The Supreme Court issued a ruling on the Omega vs. Costco case that I have covered a couple of times.

As Doug Pardee noted, Omega essentially won. With Justice Kagan recusing herself (she had written a pro-Omega brief prior to being appointed a justice), the Supreme Court deadlocked 4-4, issuing a one-page per curiam decision that did not even say which justice voted on which side, let alone provide any reasoning.

On the bright side, this means that even though Omega won in this particular case, the decision is only binding within the 9th circuit and does not set a nationwide precedent. So it is bad, but not as bad as it could have been if Kagan hadn’t had to recuse herself.

“It’s as if the court never took the case in the first place. We have to wait for another case like this to come along,” said Thomas Goldstein, the SCOTUSblog founder who has argued nearly two dozen cases before the high court.
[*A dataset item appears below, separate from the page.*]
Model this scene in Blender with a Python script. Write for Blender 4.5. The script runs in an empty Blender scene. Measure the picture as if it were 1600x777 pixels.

A friend of mine who watches Supreme Court decisions had pointed out in earlier discussions that this was a really complicated issue, and suggested that this decision was the court’s way of sending a message to go fix this mess legislatively—they didn’t want to touch it with a ten-foot pole.

I don’t think that the net effect of this is going to be that it suddenly becomes illegal to import the UK editions of Harry Potter books, or buy DVDs from other regions that are cheaper or have better features. And it leaves the door open to SCOTUS hearing arguments in the next case of this nature that appears—unlike Lawrence Lessig’s disastrous turn in Eldred vs. Ashcroft that sealed the door on copyright extension matters for the foreseeable future.

You win some and you lose some, but this case turned out to be more of a draw.